● **Exercise details**
Tell how many lines in the data below hold the string "scene"; give nothing but the number.
---------- Data excerpt
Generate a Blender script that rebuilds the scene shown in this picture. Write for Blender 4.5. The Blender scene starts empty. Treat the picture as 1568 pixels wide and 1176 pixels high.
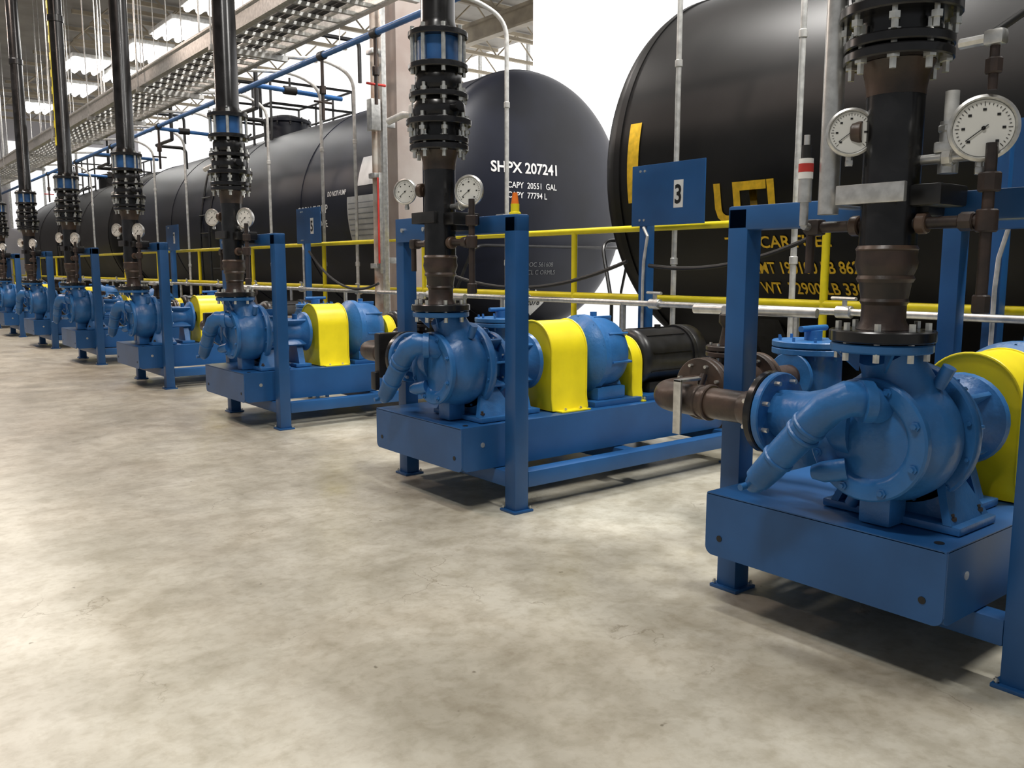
import bpy, bmesh, math, random
from mathutils import Vector, Matrix
random.seed(7)
V=Vector
H=1.2
scene=bpy.context.scene
try:
    scene.view_settings.view_transform='Standard'
    scene.view_settings.look='None'
except Exception: pass

# ---------------- materials ----------------
def mat(name,col,rough=.5,metal=0,var=.12,scale=8,bump=0.0,col2=None,emit=0,emcol=None,coat=0,spec=.5):
    m=bpy.data.materials.new(name); m.use_nodes=True
    nt=m.node_tree; b=nt.nodes['Principled BSDF']
    b.inputs['Roughness'].default_value=rough
    b.inputs['Metallic'].default_value=metal
    b.inputs['Specular IOR Level'].default_value=spec
    tc=nt.nodes.new('ShaderNodeTexCoord')
    n=nt.nodes.new('ShaderNodeTexNoise'); n.inputs['Scale'].default_value=scale; n.inputs['Detail'].default_value=6
    nt.links.new(tc.outputs['Object'],n.inputs['Vector'])
    r=nt.nodes.new('ShaderNodeValToRGB')
    c2=col2 if col2 else [max(0,c*(1-var*2)) for c in col]
    c1=col if col2 else [min(1,c*(1+var)) for c in col]
    r.color_ramp.elements[0].position=.35; r.color_ramp.elements[1].position=.65
    r.color_ramp.elements[0].color=(*c2,1); r.color_ramp.elements[1].color=(*c1,1)
    nt.links.new(n.outputs['Fac'],r.inputs['Fac']); nt.links.new(r.outputs['Color'],b.inputs['Base Color'])
    if bump:
        n2=nt.nodes.new('ShaderNodeTexNoise'); n2.inputs['Scale'].default_value=scale*8
        nt.links.new(tc.outputs['Object'],n2.inputs['Vector'])
        bp=nt.nodes.new('ShaderNodeBump'); bp.inputs['Strength'].default_value=bump; bp.inputs['Distance'].default_value=.01
        nt.links.new(n2.outputs['Fac'],bp.inputs['Height']); nt.links.new(bp.outputs['Normal'],b.inputs['Normal'])
    if emit:
        b.inputs['Emission Color'].default_value=(*(emcol or col),1); b.inputs['Emission Strength'].default_value=emit
    return m

M={}
M['blue']=mat('blue_frame_paint',(.016,.094,.27),.38,var=.09,scale=3)
M['pblue']=mat('blue_pump_paint',(.026,.140,.37),.36,var=.11,scale=7,bump=.15)
M['yellow']=mat('yellow_paint',(.88,.73,.014),.36,var=.05,scale=6)
M['black']=mat('black_pipe_paint',(.012,.012,.013),.24,var=.3,scale=12)
M['blackm']=mat('black_motor_paint',(.014,.014,.015),.36,var=.3,scale=12)
M['rust']=mat('rusty_black_steel',(.055,.034,.026),.42,scale=9,col2=(.016,.013,.012),bump=.1)
M['brown']=mat('brown_primer_steel',(.095,.060,.042),.38,scale=7,col2=(.026,.020,.017),bump=.1)
M['steel']=mat('galvanized_steel',(.66,.66,.64),.34,metal=.8,var=.1,scale=30)
M['zinc']=mat('zinc_bolt',(.75,.75,.70),.3,metal=.85,scale=30)
M['grey']=mat('grey_conduit_paint',(.64,.64,.62),.42,metal=.2,scale=20)
M['white']=mat('white_enamel',(.85,.85,.82),.4,var=.03)
M['face']=mat('gauge_face',(.74,.74,.70),.35,var=.02)
M['ink']=mat('black_ink',(.01,.01,.01),.5)
M['tank']=mat('black_tank_paint',(.008,.0075,.0075),.42,var=.3,scale=1.5,bump=.02,spec=.30)
M['tank2']=mat('dark_tank_paint',(.009,.011,.021),.42,var=.25,scale=1.2,bump=.02,spec=.32)
M['tlet']=mat('yellow_stencil_paint',(.85,.52,.02),.6,var=.1,scale=20)
M['wlet']=mat('white_stencil_paint',(.85,.85,.85),.6,var=.05,scale=20)
M['glet']=mat('dim_stencil_paint',(.25,.26,.27),.6,var=.1,scale=20)
M['red']=mat('red_sticker',(.6,.04,.03),.5)
M['orange']=mat('orange_lens',(.9,.2,.02),.3)
M['pipeblue']=mat('blue_water_pipe',(.03,.13,.36),.4)
M['joist']=mat('joist_paint',(.40,.34,.25),.6,scale=3)
M['colm']=mat('column_paint',(.50,.45,.42),.6,scale=2,col2=(.36,.29,.26))
M['rpipe']=mat('rust_stained_pipe',(.62,.58,.52),.6,scale=5,col2=(.33,.20,.13))
M['rubber']=mat('black_rubber',(.012,.012,.012),.5)
M['wallw']=mat('emissive_white_panel',(.9,.9,.9),.7,var=.02,scale=.5,emit=1.0,emcol=(1,1,1))  # emission makes the white walls and window pane glow like overexposed daylight
M['wallg']=mat('grey_wall_paint',(.50,.48,.50),.7,var=.06,scale=.7)
M['glow']=mat('lamp_diffuser',(.9,.9,.9),.5,var=.02,emit=12,emcol=(1,.98,.94))
M['ceil']=mat('ceiling_deck',(.26,.24,.21),.7,var=.1,scale=1.5)
M['pit']=mat('pit_concrete',(.2,.19,.17),.8,var=.2,scale=1.5)
M['tin']=mat('faded_panel_white',(.55,.55,.55),.6,var=.1,scale=4)

def floor_mat():
    m=bpy.data.materials.new('polished_concrete'); m.use_nodes=True
    nt=m.node_tree; b=nt.nodes['Principled BSDF']; L=nt.links.new
    tc=nt.nodes.new('ShaderNodeTexCoord')
    def noise(s,d=6,dist=0,rough=.5):
        n=nt.nodes.new('ShaderNodeTexNoise'); n.inputs['Scale'].default_value=s; n.inputs['Detail'].default_value=d
        n.inputs['Roughness'].default_value=rough
        n.inputs['Distortion'].default_value=dist; L(tc.outputs['Object'],n.inputs['Vector']); return n
    def ramp(n,p0,c0,p1,c1):
        r=nt.nodes.new('ShaderNodeValToRGB'); e=r.color_ramp.elements
        e[0].position=p0;e[0].color=(*c0,1);e[1].position=p1;e[1].color=(*c1,1)
        L(n.outputs[0],r.inputs['Fac']); return r
    def mix(a,b_,fac,mode='MULTIPLY'):
        x=nt.nodes.new('ShaderNodeMix'); x.data_type='RGBA'; x.blend_type=mode
        if isinstance(fac,float): x.inputs['Factor'].default_value=fac
        else: L(fac,x.inputs['Factor'])
        L(a,x.inputs['A']); L(b_,x.inputs['B']); return x.outputs['Result']
    base=ramp(noise(1.9,10,.2,.6),.36,(.44,.415,.335),.62,(.60,.575,.485))
    fine=ramp(noise(8,10,.3,.62),.38,(.80,.78,.74),.56,(1,1,1))
    c=mix(base.outputs[0],fine.outputs[0],.85)
    blot=ramp(noise(26,8,.2,.6),.36,(.84,.82,.78),.52,(1,1,1))
    c=mix(c,blot.outputs[0],.7)
    spot=ramp(noise(18,2,0),.215,(.34,.31,.26),.26,(1,1,1))
    c=mix(c,spot.outputs[0],.8)
    stain=ramp(noise(.7,6,.6,.6),.32,(.82,.78,.73),.48,(1,1,1))
    c=mix(c,stain.outputs[0],.85)
    vo=nt.nodes.new('ShaderNodeTexVoronoi'); vo.feature='DISTANCE_TO_EDGE'; vo.inputs['Scale'].default_value=.95
    nd=noise(2.0,9,0,.6); va=nt.nodes.new('ShaderNodeVectorMath'); va.operation='ADD'
    vs=nt.nodes.new('ShaderNodeVectorMath'); vs.operation='SCALE'; vs.inputs['Scale'].default_value=.55
    L(nd.outputs['Color'],vs.inputs[0]); L(tc.outputs['Object'],va.inputs[0]); L(vs.outputs[0],va.inputs[1]); L(va.outputs[0],vo.inputs['Vector'])
    cr=ramp(vo,.0,(.52,.48,.41),.004,(1,1,1))
    msk=ramp(noise(1.7,3),.52,(0,0,0),.60,(.75,.75,.75))
    c=mix(c,cr.outputs[0],msk.outputs[0])
    L(c,b.inputs['Base Color'])
    rr=ramp(noise(2,5),.3,(.28,.28,.28),.7,(.46,.46,.46)); L(rr.outputs[0],b.inputs['Roughness'])
    bp=nt.nodes.new('ShaderNodeBump'); bp.inputs['Strength'].default_value=.05; bp.inputs['Distance'].default_value=.01
    L(noise(14,6).outputs[0],bp.inputs['Height']); L(bp.outputs[0],b.inputs['Normal'])
    return m
M['floor']=floor_mat()

# ---------------- mesh builder ----------------
def basis(d):
    z=V(d).normalized(); up=V((0,0,1)) if abs(z.z)<.95 else V((1,0,0))
    x=up.cross(z).normalized(); y=z.cross(x); return x,y,z
class MB:
    def __init__(s): s.v=[];s.f=[];s.m=[];s.mats=[]
    def mi(s,k):
        if k not in s.mats: s.mats.append(k)
        return s.mats.index(k)
    def add(s,vs,fs,k):
        o=len(s.v); s.v+= [tuple(p) for p in vs]; i=s.mi(k)
        for f in fs: s.f.append([o+a for a in f]); s.m.append(i)
    def box(s,c,d,k,bev=.004,rot=None):
        bm=bmesh.new(); bmesh.ops.create_cube(bm,size=1)
        for q in bm.verts: q.co=V((q.co.x*d[0],q.co.y*d[1],q.co.z*d[2]))
        if bev: bmesh.ops.bevel(bm,geom=list(bm.edges),offset=min(bev,min(d)*.4),segments=2,affect='EDGES',profile=.6)
        if rot is not None: bmesh.ops.transform(bm,matrix=rot,verts=bm.verts)
        bm.verts.index_update()
        s.add([q.co+V(c) for q in bm.verts],[[q.index for q in f.verts] for f in bm.faces],k); bm.free()
    def bb(s,x0,x1,y0,y1,z0,z1,k,bev=.004): s.box(((x0+x1)/2,(y0+y1)/2,(z0+z1)/2),(abs(x1-x0),abs(y1-y0),abs(z1-z0)),k,bev)
    def lathe(s,o,d,prof,k,seg=32,cap=True):
        x,y,z=basis(d);o=V(o);vs=[];fs=[]
        n=len(prof)
        for (t,r) in prof:
            for i in range(seg):
                a=2*math.pi*i/seg; vs.append(o+z*t+(x*math.cos(a)+y*math.sin(a))*max(r,1e-4))
        for j in range(n-1):
            for i in range(seg):
                i2=(i+1)%seg; fs.append([j*seg+i,j*seg+i2,(j+1)*seg+i2,(j+1)*seg+i])
        if cap: fs.append(list(range(seg))[::-1]); fs.append([(n-1)*seg+i for i in range(seg)])
        s.add(vs,fs,k)
    def cyl(s,p0,p1,r,k,seg=20,r1=None):
        p0=V(p0);p1=V(p1); s.lathe(p0,p1-p0,[(0,r),((p1-p0).length,r if r1 is None else r1)],k,seg)
    def disc(s,c,d,r,h,k,seg=36,ch=.004):
        s.lathe(V(c)-V(d).normalized()*h/2,d,[(0,r-ch),(ch,r),(h-ch,r),(h,r-ch)],k,seg)
    def bolts(s,c,d,R,n,br,h,k='zinc',ph=0):
        x,y,z=basis(d)
        for i in range(n):
            a=2*math.pi*(i+.5)/n+ph; p=V(c)+(x*math.cos(a)+y*math.sin(a))*R
            s.lathe(p-z*h/2,d,[(0,br*.55),(h*.22,br*.55),(h*.22,br),(h*.38,br),(h*.38,br*.5),(h*.62,br*.5),(h*.62,br),(h*.8,br),(h*.8,br*.55),(h,br*.55)],k,6)
    def tube(s,pts,r,k,seg=14,fil=0,ns=6):
        pts=[V(p) for p in pts]
        if fil and len(pts)>2:
            q=[pts[0]]
            for i in range(1,len(pts)-1):
                a=pts[i-1]-pts[i]; b=pts[i+1]-pts[i]
                f=min(fil,a.length*.49,b.length*.49); A=pts[i]+a.normalized()*f; B=pts[i]+b.normalized()*f
                for j in range(ns+1):
                    t=j/ns; q.append(A*(1-t)**2+pts[i]*2*t*(1-t)+B*t*t)
            q.append(pts[-1]); pts=q
        n=len(pts); rs=r if isinstance(r,(list,tuple)) else [r]*n
        if len(rs)!=n: rs=[rs[min(len(rs)-1,int(i*len(rs)/n))] for i in range(n)]
        tang=[]
        for i in range(n):
            a=pts[max(0,i-1)]; b=pts[min(n-1,i+1)]; t=(b-a); tang.append(t.normalized() if t.length>1e-7 else V((0,0,1)))
        x,y,z=basis(tang[0]); vs=[];fs=[]
        for i in range(n):
            t=tang[i]; x=(x-t*x.dot(t)).normalized(); y=t.cross(x)
            for j in range(seg):
                a=2*math.pi*j/seg; vs.append(pts[i]+(x*math.cos(a)+y*math.sin(a))*rs[i])
        for i in range(n-1):
            for j in range(seg):
                j2=(j+1)%seg; fs.append([i*seg+j,i*seg+j2,(i+1)*seg+j2,(i+1)*seg+j])
        fs.append(list(range(seg))[::-1]); fs.append([(n-1)*seg+i for i in range(seg)])
        s.add(vs,fs,k)
    def prism(s,poly,vec,k):
        n=len(poly);vec=V(vec); vs=[V(p) for p in poly]+[V(p)+vec for p in poly]
        fs=[list(range(n))[::-1],list(range(n,2*n))]+[[i,(i+1)%n,n+(i+1)%n,n+i] for i in range(n)]
        s.add(vs,fs,k)
    def mesh(s,name):
        me=bpy.data.meshes.new(name); me.from_pydata(s.v,[],s.f)
        for k in s.mats: me.materials.append(M[k])
        me.polygons.foreach_set('material_index',s.m)
        bm=bmesh.new(); bm.from_mesh(me)
        bmesh.ops.remove_doubles(bm,verts=bm.verts,dist=1e-5)
        bmesh.ops.recalc_face_normals(bm,faces=bm.faces); bm.to_mesh(me); bm.free()
        me.polygons.foreach_set('use_smooth',[True]*len(me.polygons))
        try: me.set_sharp_from_angle(angle=math.radians(38))
        except Exception: pass
        me.update(); return me
col=scene.collection
def obj(name,me,loc=(0,0,0),par=None,rot=None,sc=None):
    o=bpy.data.objects.new(name,me); col.objects.link(o); o.location=loc
    if rot: o.rotation_euler=rot
    if sc: o.scale=sc
    if par: o.parent=par
    return o
def empty(name,loc=(0,0,0)):
    o=bpy.data.objects.new(name,None); col.objects.link(o); o.location=loc; o.empty_display_size=.1; return o
def textmesh(name,body,size,k,fn,align='LEFT',sx=1,bold=0):
    cu=bpy.data.curves.new(name,'FONT'); cu.body=body; cu.size=size; cu.align_x=align; cu.resolution_u=3
    if bold: cu.offset=bold
    t=bpy.data.objects.new(name,cu); col.objects.link(t)
    bpy.context.view_layer.update()
    dg=bpy.context.evaluated_depsgraph_get(); me=bpy.data.meshes.new_from_object(t.evaluated_get(dg))
    bpy.data.objects.remove(t)
    for q in me.vertices: q.co=fn(q.co.x*sx,q.co.y)
    me.materials.clear(); me.materials.append(M[k]); me.name=name
    return me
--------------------
● **Reply**
5